Although Uganda did not experience the true recession as some people had anticipated, no body in government should claim that the crunch did not happen here because of any preconditioned policies and programmes that shielded us from the depression spank. It is true that the crunch did not affect our financial institutions because very few are engaged in mortgages. It did not affect our industries because most of them do not directly rely on inputs from the developed countries which were experiencing the real chomp.
The direct effect however came in the form of increased prices of food throughout the country brought about by the hike in international oil prices. Analysts are already predicting that the price of food in Uganda may never normalize to the former cost that most of us had been accustomed to for a very long time. Prior to 2008, Uganda perhaps, was one of the few countries in the world with the lowest prices of food. All this has been altered and is likely to remain so for quite a long time. As readers may recall, during peak harvest period, one would buy a bunch of Matooke at as little as 1000 shilling or less especially in villages. As of today, you can not get the same bunch at twice this amount even in the most remote part of western Uganda, the leading Matooke producing area in the country.
This state of affairs is explained by largely two factors; namely the credit crunch and secondly by a general decrease in production of food in the entire country. The former is not as strong a factor as the latter. It is critical that policy makers in government take careful procedures to address the problem of food shortage in Uganda before it gets out of hand. What has happened is that, of late, there is an unprecedented movement of persons from rural areas into towns and cities by young energetic persons. Majority of them are engaged in petty business but mainly in boda boda business. In effect this means that the people who would have provided the much needed labour to produce the food, have instead migrated in search of other jobs which are considered “superior” to farming using the traditional hand hoe.

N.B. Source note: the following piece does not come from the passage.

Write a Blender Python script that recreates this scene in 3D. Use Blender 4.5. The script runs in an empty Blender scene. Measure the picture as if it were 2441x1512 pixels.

The little food that is being produced by the few, (moreover old and weak) farmers that remain in the villages can not satisfy the demand from the ever increasing numbers of people in towns. This in itself would not be a problem if there was a premeditated plan by government to encourage people to start large scale mechanized farming that is capable of meeting the food needs of the country both during and out of season. Large scale farming in Uganda is very difficult to implement because of continued land fragmentation that makes it almost impossible to get one whole piece of land that favors such type of agriculture. Indeed, it is hard today to get free land, say of 1000 acres, in the western and central parts of Uganda without human settlement. Therefore, if our agriculture sector no longer has small holder farmers because of rural-urban migration, and at the same time our land tenure system does not support large scale farming, the obvious, which unfortunately has already happened will continue to ensue until the same people who flocked into towns go back to where the came from or government implements a not-so-popular maneuver of pushing people off the land enmass to release it for large scale agriculture and farming. In the meantime, while the credit crunch shall be history in a few months or years to come in the countries like USA, Uganda shall have its share of a serious depression that may last longer and is difficult to deal with because of no other reason than not acting in good time.